Monday, 19 November 2012


       Hey! This is hot of the press, I wrote it for this week's assignment. I think I could have done the end a little bit better but I hope it makes your head spin a bit, like I kind of intended. I wanted it to be a bit more 'sinister', because my last few things have been a bit more whimsical/sarcastic. Anyway, I hope you enjoy it!      
                 ‘I’ve been in love with Grace for one year, two months, three weeks, two days and half an hour. I first saw her in the supermarket, then two weeks later in the gym. I saw her two more times in the supermarket, and then, I saw her in my mother’s living room.
                I was scared to look at her but I could hardly look away. My mother is used to me being quiet, but I think even she noticed something was a little off.  I hardly touched my dinner and was scared to drink my tea, in case I spilled it or dribbled it, or choked on it; then I’d look stupid in front of her and she wouldn’t smile at me anymore.
                She looked different when I saw her in October. It had been three months and I was starting to worry that she’d gone away. She’d styled her hair differently this time and her make up darker. She looked really beautiful, even though she wasn’t smiling. I wondered if she looked angrier because of something I’d done. I didn’t bother her this time, because she looked like she didn’t want to be bothered.

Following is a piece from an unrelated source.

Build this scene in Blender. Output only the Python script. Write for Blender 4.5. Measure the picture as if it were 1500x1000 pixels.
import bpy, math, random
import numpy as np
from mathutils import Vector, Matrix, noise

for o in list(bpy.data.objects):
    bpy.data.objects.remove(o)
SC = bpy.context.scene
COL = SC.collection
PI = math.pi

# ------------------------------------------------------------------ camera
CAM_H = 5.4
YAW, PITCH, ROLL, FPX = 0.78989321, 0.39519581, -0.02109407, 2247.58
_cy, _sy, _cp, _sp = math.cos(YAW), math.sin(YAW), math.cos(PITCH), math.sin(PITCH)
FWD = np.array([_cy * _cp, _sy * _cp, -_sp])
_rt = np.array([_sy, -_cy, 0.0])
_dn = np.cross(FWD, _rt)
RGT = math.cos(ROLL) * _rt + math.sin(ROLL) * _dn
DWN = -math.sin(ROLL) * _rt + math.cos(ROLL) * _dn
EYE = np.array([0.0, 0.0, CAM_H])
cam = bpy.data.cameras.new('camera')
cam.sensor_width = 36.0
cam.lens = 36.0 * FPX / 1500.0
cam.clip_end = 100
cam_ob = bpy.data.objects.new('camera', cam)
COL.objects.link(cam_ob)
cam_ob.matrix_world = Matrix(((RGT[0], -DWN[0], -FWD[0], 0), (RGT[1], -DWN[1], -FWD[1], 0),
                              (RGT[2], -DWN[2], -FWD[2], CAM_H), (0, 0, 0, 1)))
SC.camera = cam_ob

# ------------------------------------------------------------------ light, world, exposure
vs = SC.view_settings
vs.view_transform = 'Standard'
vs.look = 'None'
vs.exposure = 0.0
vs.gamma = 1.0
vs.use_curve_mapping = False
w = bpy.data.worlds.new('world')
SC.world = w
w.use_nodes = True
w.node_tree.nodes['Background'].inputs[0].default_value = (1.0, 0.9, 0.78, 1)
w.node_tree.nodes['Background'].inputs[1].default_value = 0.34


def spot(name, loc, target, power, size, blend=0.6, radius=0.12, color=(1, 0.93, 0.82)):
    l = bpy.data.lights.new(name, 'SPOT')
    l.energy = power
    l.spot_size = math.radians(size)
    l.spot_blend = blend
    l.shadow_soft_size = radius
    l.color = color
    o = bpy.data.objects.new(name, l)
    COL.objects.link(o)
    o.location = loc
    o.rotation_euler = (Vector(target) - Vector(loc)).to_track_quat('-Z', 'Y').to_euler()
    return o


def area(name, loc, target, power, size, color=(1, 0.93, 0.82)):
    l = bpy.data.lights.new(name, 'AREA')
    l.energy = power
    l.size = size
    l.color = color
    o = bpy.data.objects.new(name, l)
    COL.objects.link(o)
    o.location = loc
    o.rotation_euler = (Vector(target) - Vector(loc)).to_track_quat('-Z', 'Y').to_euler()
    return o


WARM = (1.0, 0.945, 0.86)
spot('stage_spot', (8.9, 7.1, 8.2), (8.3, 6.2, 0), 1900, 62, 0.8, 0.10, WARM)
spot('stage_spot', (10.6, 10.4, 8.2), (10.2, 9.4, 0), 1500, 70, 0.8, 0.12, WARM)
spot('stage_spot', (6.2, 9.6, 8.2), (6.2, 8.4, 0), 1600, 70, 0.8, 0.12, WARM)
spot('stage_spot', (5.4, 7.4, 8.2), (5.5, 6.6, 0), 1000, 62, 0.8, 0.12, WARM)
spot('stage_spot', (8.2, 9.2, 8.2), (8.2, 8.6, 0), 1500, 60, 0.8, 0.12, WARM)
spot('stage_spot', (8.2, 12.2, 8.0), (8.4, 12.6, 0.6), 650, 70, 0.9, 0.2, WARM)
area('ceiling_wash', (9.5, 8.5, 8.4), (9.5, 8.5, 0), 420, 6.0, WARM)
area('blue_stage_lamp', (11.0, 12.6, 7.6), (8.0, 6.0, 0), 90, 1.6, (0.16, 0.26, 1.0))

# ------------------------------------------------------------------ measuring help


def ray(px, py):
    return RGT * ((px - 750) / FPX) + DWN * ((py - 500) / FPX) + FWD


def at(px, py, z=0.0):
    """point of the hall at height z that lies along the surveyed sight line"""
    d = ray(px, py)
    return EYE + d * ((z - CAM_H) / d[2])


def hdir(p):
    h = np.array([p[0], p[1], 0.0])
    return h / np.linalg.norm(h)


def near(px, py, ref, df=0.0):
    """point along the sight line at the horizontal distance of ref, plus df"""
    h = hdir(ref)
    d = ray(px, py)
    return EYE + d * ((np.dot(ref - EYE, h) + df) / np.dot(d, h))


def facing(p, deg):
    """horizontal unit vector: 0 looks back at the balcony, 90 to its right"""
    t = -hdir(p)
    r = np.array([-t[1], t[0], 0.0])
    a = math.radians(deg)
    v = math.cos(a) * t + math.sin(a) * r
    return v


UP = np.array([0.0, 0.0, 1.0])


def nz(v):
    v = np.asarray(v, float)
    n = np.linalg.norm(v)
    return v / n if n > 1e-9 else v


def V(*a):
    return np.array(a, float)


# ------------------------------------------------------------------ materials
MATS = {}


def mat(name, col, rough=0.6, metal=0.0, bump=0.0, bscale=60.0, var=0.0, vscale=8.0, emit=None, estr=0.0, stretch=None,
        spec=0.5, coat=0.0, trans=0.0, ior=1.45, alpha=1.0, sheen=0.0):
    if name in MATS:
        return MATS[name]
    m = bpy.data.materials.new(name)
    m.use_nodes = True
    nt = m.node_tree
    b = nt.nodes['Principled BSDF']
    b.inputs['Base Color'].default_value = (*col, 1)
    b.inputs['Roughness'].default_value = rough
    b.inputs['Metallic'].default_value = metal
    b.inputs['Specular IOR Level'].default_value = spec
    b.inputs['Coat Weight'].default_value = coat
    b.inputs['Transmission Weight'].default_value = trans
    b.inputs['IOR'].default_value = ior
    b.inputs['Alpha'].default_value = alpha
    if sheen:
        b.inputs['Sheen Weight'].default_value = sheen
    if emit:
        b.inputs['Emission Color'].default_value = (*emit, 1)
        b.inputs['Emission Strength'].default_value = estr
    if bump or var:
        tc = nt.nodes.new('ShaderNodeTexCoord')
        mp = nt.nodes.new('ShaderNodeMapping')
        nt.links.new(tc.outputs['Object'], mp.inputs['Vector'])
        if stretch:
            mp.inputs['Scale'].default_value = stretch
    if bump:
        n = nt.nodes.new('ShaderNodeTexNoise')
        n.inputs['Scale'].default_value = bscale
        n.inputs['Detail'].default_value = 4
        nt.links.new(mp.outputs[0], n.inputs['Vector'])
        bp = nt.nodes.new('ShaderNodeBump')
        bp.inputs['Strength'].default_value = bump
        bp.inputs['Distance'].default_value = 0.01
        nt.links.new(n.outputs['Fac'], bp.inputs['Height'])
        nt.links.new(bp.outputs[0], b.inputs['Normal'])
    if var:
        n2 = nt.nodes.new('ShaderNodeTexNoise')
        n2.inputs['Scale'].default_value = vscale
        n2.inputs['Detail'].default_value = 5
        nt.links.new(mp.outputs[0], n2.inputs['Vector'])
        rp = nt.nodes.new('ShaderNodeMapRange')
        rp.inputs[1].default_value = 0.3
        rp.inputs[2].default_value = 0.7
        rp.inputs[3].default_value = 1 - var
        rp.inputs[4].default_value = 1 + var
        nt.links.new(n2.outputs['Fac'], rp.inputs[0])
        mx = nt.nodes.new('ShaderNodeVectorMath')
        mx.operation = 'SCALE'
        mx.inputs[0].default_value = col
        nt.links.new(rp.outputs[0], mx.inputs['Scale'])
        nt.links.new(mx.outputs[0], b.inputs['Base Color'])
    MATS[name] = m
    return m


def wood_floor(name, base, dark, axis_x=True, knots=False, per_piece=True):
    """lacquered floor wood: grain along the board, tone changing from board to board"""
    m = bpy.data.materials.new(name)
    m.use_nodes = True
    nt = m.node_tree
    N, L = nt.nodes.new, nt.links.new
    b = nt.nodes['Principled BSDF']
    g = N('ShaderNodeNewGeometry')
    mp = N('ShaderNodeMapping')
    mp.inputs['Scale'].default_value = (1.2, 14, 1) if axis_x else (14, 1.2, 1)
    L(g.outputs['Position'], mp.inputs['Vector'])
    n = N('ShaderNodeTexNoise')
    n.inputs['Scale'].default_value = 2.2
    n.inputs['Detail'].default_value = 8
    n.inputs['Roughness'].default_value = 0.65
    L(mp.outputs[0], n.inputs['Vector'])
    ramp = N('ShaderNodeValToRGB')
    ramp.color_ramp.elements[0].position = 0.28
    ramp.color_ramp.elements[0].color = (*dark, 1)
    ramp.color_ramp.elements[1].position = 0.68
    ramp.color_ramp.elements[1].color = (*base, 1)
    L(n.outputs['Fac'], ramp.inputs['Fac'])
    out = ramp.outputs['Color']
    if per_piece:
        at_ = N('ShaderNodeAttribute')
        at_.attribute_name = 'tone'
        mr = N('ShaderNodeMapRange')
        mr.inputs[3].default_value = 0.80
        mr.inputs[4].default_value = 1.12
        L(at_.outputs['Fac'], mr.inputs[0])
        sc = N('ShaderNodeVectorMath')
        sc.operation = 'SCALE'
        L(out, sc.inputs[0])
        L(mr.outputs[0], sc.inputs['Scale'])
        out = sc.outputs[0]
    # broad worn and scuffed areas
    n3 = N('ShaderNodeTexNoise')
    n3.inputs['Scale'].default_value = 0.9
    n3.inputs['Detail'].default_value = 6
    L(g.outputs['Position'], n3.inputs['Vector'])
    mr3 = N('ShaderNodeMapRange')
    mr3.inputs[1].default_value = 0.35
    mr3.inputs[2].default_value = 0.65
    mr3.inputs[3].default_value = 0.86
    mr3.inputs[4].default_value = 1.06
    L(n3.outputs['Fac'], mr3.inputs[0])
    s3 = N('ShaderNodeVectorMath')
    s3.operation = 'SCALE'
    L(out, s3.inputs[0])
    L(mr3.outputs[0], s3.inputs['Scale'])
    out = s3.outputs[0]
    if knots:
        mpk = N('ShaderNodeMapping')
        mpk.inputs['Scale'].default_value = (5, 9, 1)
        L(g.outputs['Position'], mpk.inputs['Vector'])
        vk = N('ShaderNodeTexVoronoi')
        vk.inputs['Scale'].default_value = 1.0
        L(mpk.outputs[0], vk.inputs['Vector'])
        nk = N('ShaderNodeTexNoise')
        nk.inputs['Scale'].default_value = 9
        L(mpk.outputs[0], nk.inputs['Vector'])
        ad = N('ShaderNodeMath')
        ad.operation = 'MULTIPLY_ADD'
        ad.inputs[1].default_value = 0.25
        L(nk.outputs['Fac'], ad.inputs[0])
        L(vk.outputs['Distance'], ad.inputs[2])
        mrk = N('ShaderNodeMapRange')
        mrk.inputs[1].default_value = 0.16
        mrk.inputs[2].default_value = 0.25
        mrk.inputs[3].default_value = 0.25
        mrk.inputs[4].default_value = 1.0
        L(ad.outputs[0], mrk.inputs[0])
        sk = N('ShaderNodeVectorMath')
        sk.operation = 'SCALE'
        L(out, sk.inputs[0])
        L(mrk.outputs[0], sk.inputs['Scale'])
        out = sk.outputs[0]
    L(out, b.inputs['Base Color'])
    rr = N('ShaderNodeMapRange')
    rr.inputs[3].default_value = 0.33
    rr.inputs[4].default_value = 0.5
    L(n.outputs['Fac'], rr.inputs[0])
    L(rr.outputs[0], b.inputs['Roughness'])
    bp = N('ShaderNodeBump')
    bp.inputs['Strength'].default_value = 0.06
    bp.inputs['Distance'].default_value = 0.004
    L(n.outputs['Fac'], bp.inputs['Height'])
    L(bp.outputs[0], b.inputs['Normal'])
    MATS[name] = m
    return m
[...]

                I next saw her in December. She looked radiant; she was wearing a thick red jumper and was really beaming at me. I took her to lunch that day, and then back to my place, where I plucked up the courage to speak to her;
“You look really beautiful” I said, she only smiled in return. “That’s one of the things I like about you, you’re modest.” I told her. She was still smiling back at me, her face hadn’t changed at all but I didn’t mind. She had one of those really lovely smiles that brightened up the room. She was just so quiet; why wouldn’t she speak to me? “Tell me something about yourself” She still only smiled back. I didn’t know whether to be endeared or annoyed. We watched some TV together and then I took her for a walk to the park. We sat there on the bench for an hour or two, and then I went home, alone.
I felt bad about leaving her in the park, but then next time I saw her; in February, she was smiling at me again. She looked even more stunning now than she did in December – she was wearing a blue dress, it was a really nice blue too; it complimented her eyes and her skin tone perfectly. I wanted to take her out again that day, apologise for leaving her in the park like that; I think she’s the one, so I wouldn’t want her to ever think badly of me. Just as I was approaching her, another man took her away from me. I was crushed, because she’s mine.’
‘So what did you do then?’
‘Well, I followed them. I wanted to see where he was taking her, and what he thought he was doing, taking my girl away from me.’
‘Where did he take her?’
‘I don’t know. I decided that if she liked this guy, and he could make her happy, she should go with him. She might decide that she likes me better and come back to me. I’ve seen her around since, and she’s been smiling and wearing nice clothes; so I guess she’s happy.’
‘Okay, Adam, this has been a good session. I’ll see you again next week.’ I closed my notebook and left the room. Three assistant nurses were moving towards me, anxiety and the need for gossip deepening their crow’s feet and loosening their hairspray.
‘Well, what’d he say?’ asked the eldest, ‘He seems so…so normal, I can’t picture him doing what he did!’ They stood staring at me, expectantly, their eyebrows raised in encouragement.
‘Look. He firmly believes – or he wants us to believe that he firmly believes – that he simply let the guy walk away from the supermarket – ‘
‘What, he doesn’t remember the fight at all? But he bit chunks out of the guy’s arm!’
‘I know that, but judging by what he’s told me, he was in a different mental state to the one which he is in now. My guess is, he really doesn’t remember what he did to this guy, and after a couple more sessions; I think I might be confident enough to swear it in court.’
‘Wow. Imagine if a bloke would react like that to you, Susie! It’d be scary, but really romantic too. You know, in a psychopathic sort of way. So, what does this girl look like?’
‘Well, you can see her in just about any newsagent’s, supermarket, basically; anywhere that sells magazine.’
‘What? Why?’
‘She’s Grace McEllen. He saw her photo on the front of a magazine, and constructed an entire narrative in his head; wherein she was his girlfriend and not just a photo on the front of a magazine. So, I’ll catch you ladies at lunch? I have my 2 O’clock now. Bye.’ I turned on my heel and left them standing there gawping. You’d think that working in an institute such as this would make them more ready for that sort of story. Evidently not.

I hope you liked it!
                            Thanks for reading, Laura.